* THE TASK *
From the records below, extract all the text exactly and leave the images behind.

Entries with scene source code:
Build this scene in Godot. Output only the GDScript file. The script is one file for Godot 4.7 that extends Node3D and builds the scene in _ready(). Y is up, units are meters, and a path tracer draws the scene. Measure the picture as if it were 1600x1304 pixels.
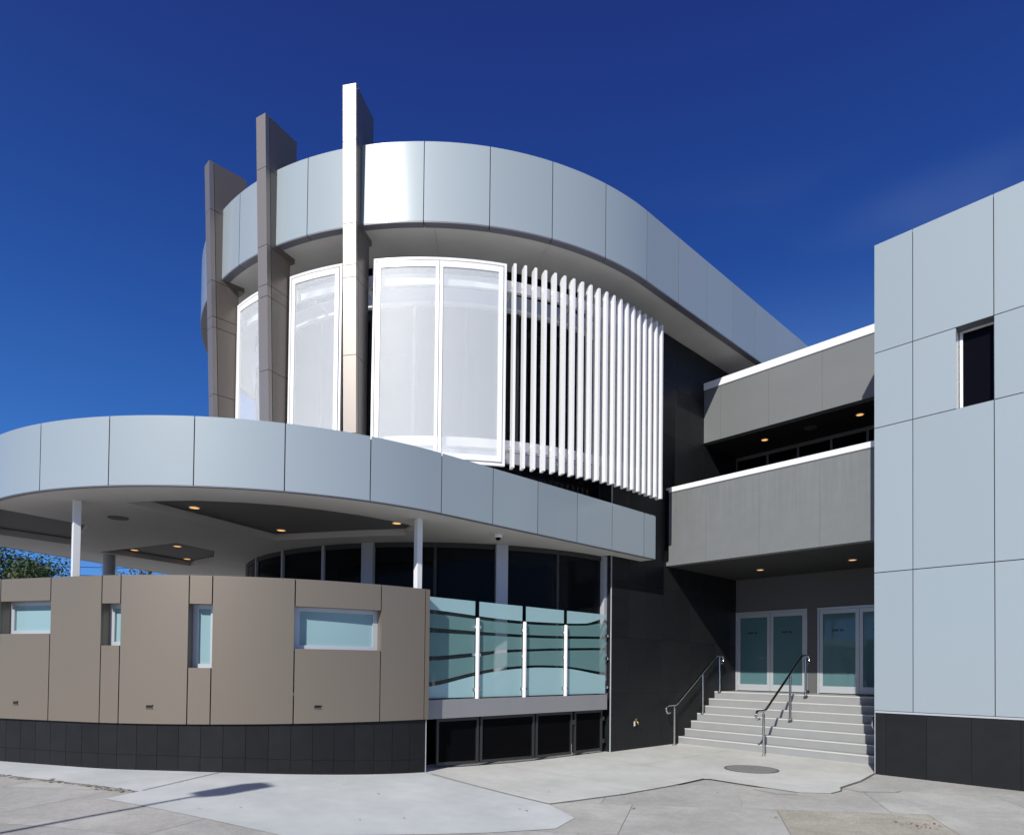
extends Node3D

# Building frame: a runs along the tiled side wall into the site, b runs across it towards the right-hand wing, y is up.
const TH = 0.8198114
const PX = 2.73
const PZ = -13.91
var U = Vector3(0.73098, 0, -0.68240)
var N = Vector3(0.68240, 0, 0.73098)
var UC = Vector2(-0.93, -5.34)      # centre of the upper drum
var UR = 6.20
var LC = Vector2(-5.55, -4.89)      # centre of the terrace canopy
var LR = 5.265
var BC = Vector2(-5.704, -4.572)    # centre of the terrace wall
var BR = 4.75
var CEIL = 4.065
var M = {}
var used = {}

func F(a, y, b):
	return Vector3(PX, 0, PZ) + U * a + N * b + Vector3(0, y, 0)

func gy(x):                          # the pavement rises gently towards the left
	return 0.28 * smoothstep(0.8, -5.0, x)

func gyf(a, b):
	return gy(F(a, 0, b).x)

# ---------------------------------------------------------------- mesh building
class Mb:
	var v = PackedVector3Array()
	var n = PackedVector3Array()
	var t = PackedVector2Array()
	func tri(a, b, c, na, nb, nc, ta = Vector2.ZERO, tb = Vector2.ZERO, tc = Vector2.ZERO):
		if (b - a).cross(c - a).dot(na + nb + nc) > 0:
			v.append_array([a, c, b]); n.append_array([na, nc, nb]); t.append_array([ta, tc, tb])
		else:
			v.append_array([a, b, c]); n.append_array([na, nb, nc]); t.append_array([ta, tb, tc])
	func quad(a, b, c, d, na, nb = null, nc = null, nd = null, ta = Vector2(0, 0), tb = Vector2(1, 0), tc = Vector2(1, 1), td = Vector2(0, 1)):
		if nb == null:
			nb = na; nc = na; nd = na
		tri(a, b, c, na, nb, nc, ta, tb, tc)
		tri(a, c, d, na, nc, nd, ta, tc, td)
	func flat(a, b, c, d, out):        # a flat quad whose normal is on the side of out
		var k = (b - a).cross(c - a)
		if k.length() < 1e-12: k = (c - a).cross(d - a)
		k = k.normalized()
		if k.dot(out) < 0: k = -k
		quad(a, b, c, d, k)
	func box(x0, y0, z0, x1, y1, z1):
		var p = [Vector3(x0, y0, z0), Vector3(x1, y0, z0), Vector3(x1, y0, z1), Vector3(x0, y0, z1), Vector3(x0, y1, z0), Vector3(x1, y1, z0), Vector3(x1, y1, z1), Vector3(x0, y1, z1)]
		quad(p[0], p[1], p[2], p[3], Vector3.DOWN); quad(p[4], p[5], p[6], p[7], Vector3.UP)
		quad(p[0], p[1], p[5], p[4], Vector3(0, 0, -1)); quad(p[3], p[2], p[6], p[7], Vector3(0, 0, 1))
		quad(p[0], p[3], p[7], p[4], Vector3(-1, 0, 0)); quad(p[1], p[2], p[6], p[5], Vector3(1, 0, 0))
	func hexa(p):                      # eight corners: four below, the same four above
		var m = Vector3.ZERO
		for q in p: m += q / 8.0
		for f in [[0, 1, 2, 3], [4, 5, 6, 7], [0, 1, 5, 4], [1, 2, 6, 5], [2, 3, 7, 6], [3, 0, 4, 7]]:
			var k = (p[f[0]] + p[f[1]] + p[f[2]] + p[f[3]]) / 4.0
			flat(p[f[0]], p[f[1]], p[f[2]], p[f[3]], k - m)
	func bevel(x0, y0, z0, x1, y1, z1, r):   # a box with its four upright edges chamfered
		var q = [Vector2(x0 + r, z0), Vector2(x1 - r, z0), Vector2(x1, z0 + r), Vector2(x1, z1 - r), Vector2(x1 - r, z1), Vector2(x0 + r, z1), Vector2(x0, z1 - r), Vector2(x0, z0 + r)]
		prism(q, y0, y1)
	func prism(q, y0, y1):             # a convex polygon in (a, b) pulled from y0 up to y1
		var m = Vector2.ZERO
		for p in q: m += p / float(q.size())
		for i in q.size():
			var a = q[i]
			var b = q[(i + 1) % q.size()]
			var k = (a + b) / 2.0 - m
			flat(Vector3(a.x, y0, a.y), Vector3(b.x, y0, b.y), Vector3(b.x, y1, b.y), Vector3(a.x, y1, a.y), Vector3(k.x, 0, k.y))
		lid(q, y0, Vector3.DOWN); lid(q, y1, Vector3.UP)
	func lid(q, y, nn):                # any simple polygon laid flat at height y
		var ix = Geometry2D.triangulate_polygon(PackedVector2Array(q))
		for i in range(0, ix.size(), 3):
			var a = q[ix[i]]
			var b = q[ix[i + 1]]
			var c = q[ix[i + 2]]
			tri(Vector3(a.x, y, a.y), Vector3(b.x, y, b.y), Vector3(c.x, y, c.y), nn, nn, nn, a, b, c)
	func tube(pts, r, sides = 12, ends = true):
		var rings = []
		for i in pts.size():
			var d
			if i == 0: d = pts[1] - pts[0]
			elif i == pts.size() - 1: d = pts[i] - pts[i - 1]
			else: d = (pts[i + 1] - pts[i]).normalized() + (pts[i] - pts[i - 1]).normalized()
			d = d.normalized()
			var x = d.cross(Vector3.UP if absf(d.y) < 0.9 else Vector3.RIGHT).normalized()
			var y = d.cross(x).normalized()
			var rr = r[i] if r is Array else r
			var ring = []
			for k in sides:
				var w = TAU * k / sides
				var o = x * cos(w) + y * sin(w)
				ring.append([pts[i] + o * rr, o])
			rings.append(ring)
		for i in pts.size() - 1:
			for k in sides:
				var a = rings[i][k]
				var b = rings[i][(k + 1) % sides]
				var c = rings[i + 1][(k + 1) % sides]
				var d2 = rings[i + 1][k]
				quad(a[0], b[0], c[0], d2[0], a[1], b[1], c[1], d2[1])
		if ends:
			for e in [[0, pts[0] - pts[1]], [pts.size() - 1, pts[-1] - pts[-2]]]:
				var nn = e[1].normalized()
				var ring = rings[e[0]]
				for k in range(1, sides - 1):
					tri(ring[0][0], ring[k][0], ring[k + 1][0], nn, nn, nn)
	func lathe(c, prof, sides = 24):   # prof: [radius, height] from bottom to top round the upright through c
		for i in prof.size() - 1:
			var r0 = prof[i][0]
			var r1 = prof[i + 1][0]
			var dy = prof[i + 1][1] - prof[i][1]
			var s = Vector2(dy, r0 - r1).normalized()
			for k in sides:
				var w0 = TAU * k / sides
				var w1 = TAU * (k + 1) / sides
				var d0 = Vector3(cos(w0), 0, sin(w0))
				var d1 = Vector3(cos(w1), 0, sin(w1))
				var y0 = Vector3(0, prof[i][1], 0)
				var y1 = Vector3(0, prof[i + 1][1], 0)
				var n0 = d0 * s.x + Vector3(0, s.y, 0)
				var n1 = d1 * s.x + Vector3(0, s.y, 0)
				quad(c + d0 * r0 + y0, c + d1 * r0 + y0, c + d1 * r1 + y1, c + d0 * r1 + y1, n0, n1, n1, n0)
	func mesh():
		var arr = []
		arr.resize(Mesh.ARRAY_MAX)
		arr[Mesh.ARRAY_VERTEX] = v
		arr[Mesh.ARRAY_NORMAL] = n
		arr[Mesh.ARRAY_TEX_UV] = t
		var am = ArrayMesh.new()
		am.add_surface_from_arrays(Mesh.PRIMITIVE_TRIANGLES, arr)
		return am

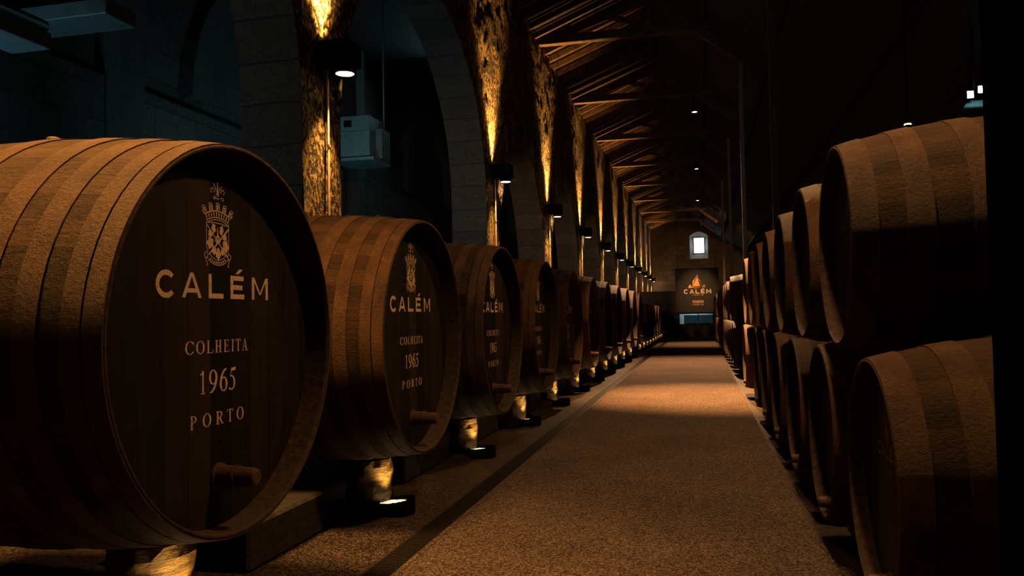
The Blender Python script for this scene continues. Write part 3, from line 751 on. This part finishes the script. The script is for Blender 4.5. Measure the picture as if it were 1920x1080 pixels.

* SOLUTION FOR THIS EXERCISE *
Build this scene in Godot. Output only the GDScript file. The script is one file for Godot 4.7 that extends Node3D and builds the scene in _ready(). Y is up, units are meters, and a path tracer draws the scene. Measure the picture as if it were 1600x1304 pixels.
extends Node3D

# Building frame: a runs along the tiled side wall into the site, b runs across it towards the right-hand wing, y is up.
const TH = 0.8198114
const PX = 2.73
const PZ = -13.91
var U = Vector3(0.73098, 0, -0.68240)
var N = Vector3(0.68240, 0, 0.73098)
var UC = Vector2(-0.93, -5.34)      # centre of the upper drum
var UR = 6.20
var LC = Vector2(-5.55, -4.89)      # centre of the terrace canopy
var LR = 5.265
var BC = Vector2(-5.704, -4.572)    # centre of the terrace wall
var BR = 4.75
var CEIL = 4.065
var M = {}
var used = {}

func F(a, y, b):
	return Vector3(PX, 0, PZ) + U * a + N * b + Vector3(0, y, 0)

func gy(x):                          # the pavement rises gently towards the left
	return 0.28 * smoothstep(0.8, -5.0, x)

func gyf(a, b):
	return gy(F(a, 0, b).x)

# ---------------------------------------------------------------- mesh building
class Mb:
	var v = PackedVector3Array()
	var n = PackedVector3Array()
	var t = PackedVector2Array()
	func tri(a, b, c, na, nb, nc, ta = Vector2.ZERO, tb = Vector2.ZERO, tc = Vector2.ZERO):
		if (b - a).cross(c - a).dot(na + nb + nc) > 0:
			v.append_array([a, c, b]); n.append_array([na, nc, nb]); t.append_array([ta, tc, tb])
		else:
			v.append_array([a, b, c]); n.append_array([na, nb, nc]); t.append_array([ta, tb, tc])
	func quad(a, b, c, d, na, nb = null, nc = null, nd = null, ta = Vector2(0, 0), tb = Vector2(1, 0), tc = Vector2(1, 1), td = Vector2(0, 1)):
		if nb == null:
			nb = na; nc = na; nd = na
		tri(a, b, c, na, nb, nc, ta, tb, tc)
		tri(a, c, d, na, nc, nd, ta, tc, td)
	func flat(a, b, c, d, out):        # a flat quad whose normal is on the side of out
		var k = (b - a).cross(c - a)
		if k.length() < 1e-12: k = (c - a).cross(d - a)
		k = k.normalized()
		if k.dot(out) < 0: k = -k
		quad(a, b, c, d, k)
	func box(x0, y0, z0, x1, y1, z1):
		var p = [Vector3(x0, y0, z0), Vector3(x1, y0, z0), Vector3(x1, y0, z1), Vector3(x0, y0, z1), Vector3(x0, y1, z0), Vector3(x1, y1, z0), Vector3(x1, y1, z1), Vector3(x0, y1, z1)]
		quad(p[0], p[1], p[2], p[3], Vector3.DOWN); quad(p[4], p[5], p[6], p[7], Vector3.UP)
		quad(p[0], p[1], p[5], p[4], Vector3(0, 0, -1)); quad(p[3], p[2], p[6], p[7], Vector3(0, 0, 1))
		quad(p[0], p[3], p[7], p[4], Vector3(-1, 0, 0)); quad(p[1], p[2], p[6], p[5], Vector3(1, 0, 0))
	func hexa(p):                      # eight corners: four below, the same four above
		var m = Vector3.ZERO
		for q in p: m += q / 8.0
		for f in [[0, 1, 2, 3], [4, 5, 6, 7], [0, 1, 5, 4], [1, 2, 6, 5], [2, 3, 7, 6], [3, 0, 4, 7]]:
			var k = (p[f[0]] + p[f[1]] + p[f[2]] + p[f[3]]) / 4.0
			flat(p[f[0]], p[f[1]], p[f[2]], p[f[3]], k - m)
	func bevel(x0, y0, z0, x1, y1, z1, r):   # a box with its four upright edges chamfered
		var q = [Vector2(x0 + r, z0), Vector2(x1 - r, z0), Vector2(x1, z0 + r), Vector2(x1, z1 - r), Vector2(x1 - r, z1), Vector2(x0 + r, z1), Vector2(x0, z1 - r), Vector2(x0, z0 + r)]
		prism(q, y0, y1)
	func prism(q, y0, y1):             # a convex polygon in (a, b) pulled from y0 up to y1
		var m = Vector2.ZERO
		for p in q: m += p / float(q.size())
		for i in q.size():
			var a = q[i]
			var b = q[(i + 1) % q.size()]
			var k = (a + b) / 2.0 - m
			flat(Vector3(a.x, y0, a.y), Vector3(b.x, y0, b.y), Vector3(b.x, y1, b.y), Vector3(a.x, y1, a.y), Vector3(k.x, 0, k.y))
		lid(q, y0, Vector3.DOWN); lid(q, y1, Vector3.UP)
	func lid(q, y, nn):                # any simple polygon laid flat at height y
		var ix = Geometry2D.triangulate_polygon(PackedVector2Array(q))
		for i in range(0, ix.size(), 3):
			var a = q[ix[i]]
			var b = q[ix[i + 1]]
			var c = q[ix[i + 2]]
			tri(Vector3(a.x, y, a.y), Vector3(b.x, y, b.y), Vector3(c.x, y, c.y), nn, nn, nn, a, b, c)
	func tube(pts, r, sides = 12, ends = true):
		var rings = []
		for i in pts.size():
			var d
			if i == 0: d = pts[1] - pts[0]
			elif i == pts.size() - 1: d = pts[i] - pts[i - 1]
			else: d = (pts[i + 1] - pts[i]).normalized() + (pts[i] - pts[i - 1]).normalized()
			d = d.normalized()
			var x = d.cross(Vector3.UP if absf(d.y) < 0.9 else Vector3.RIGHT).normalized()
			var y = d.cross(x).normalized()
			var rr = r[i] if r is Array else r
			var ring = []
			for k in sides:
				var w = TAU * k / sides
				var o = x * cos(w) + y * sin(w)
				ring.append([pts[i] + o * rr, o])
			rings.append(ring)
		for i in pts.size() - 1:
			for k in sides:
				var a = rings[i][k]
				var b = rings[i][(k + 1) % sides]
				var c = rings[i + 1][(k + 1) % sides]
				var d2 = rings[i + 1][k]
				quad(a[0], b[0], c[0], d2[0], a[1], b[1], c[1], d2[1])
		if ends:
			for e in [[0, pts[0] - pts[1]], [pts.size() - 1, pts[-1] - pts[-2]]]:
				var nn = e[1].normalized()
				var ring = rings[e[0]]
				for k in range(1, sides - 1):
					tri(ring[0][0], ring[k][0], ring[k + 1][0], nn, nn, nn)
	func lathe(c, prof, sides = 24):   # prof: [radius, height] from bottom to top round the upright through c
		for i in prof.size() - 1:
			var r0 = prof[i][0]
			var r1 = prof[i + 1][0]
			var dy = prof[i + 1][1] - prof[i][1]
			var s = Vector2(dy, r0 - r1).normalized()
			for k in sides:
				var w0 = TAU * k / sides
				var w1 = TAU * (k + 1) / sides
				var d0 = Vector3(cos(w0), 0, sin(w0))
				var d1 = Vector3(cos(w1), 0, sin(w1))
				var y0 = Vector3(0, prof[i][1], 0)
				var y1 = Vector3(0, prof[i + 1][1], 0)
				var n0 = d0 * s.x + Vector3(0, s.y, 0)
				var n1 = d1 * s.x + Vector3(0, s.y, 0)
				quad(c + d0 * r0 + y0, c + d1 * r0 + y0, c + d1 * r1 + y1, c + d0 * r1 + y1, n0, n1, n1, n0)
	func mesh():
		var arr = []
		arr.resize(Mesh.ARRAY_MAX)
		arr[Mesh.ARRAY_VERTEX] = v
		arr[Mesh.ARRAY_NORMAL] = n
		arr[Mesh.ARRAY_TEX_UV] = t
		var am = ArrayMesh.new()
		am.add_surface_from_arrays(Mesh.PRIMITIVE_TRIANGLES, arr)
		return am

The Blender Python script for this scene continues. Write part 3, from line 751 on. This part finishes the script. The script is for Blender 4.5. Measure the picture as if it were 1920x1080 pixels.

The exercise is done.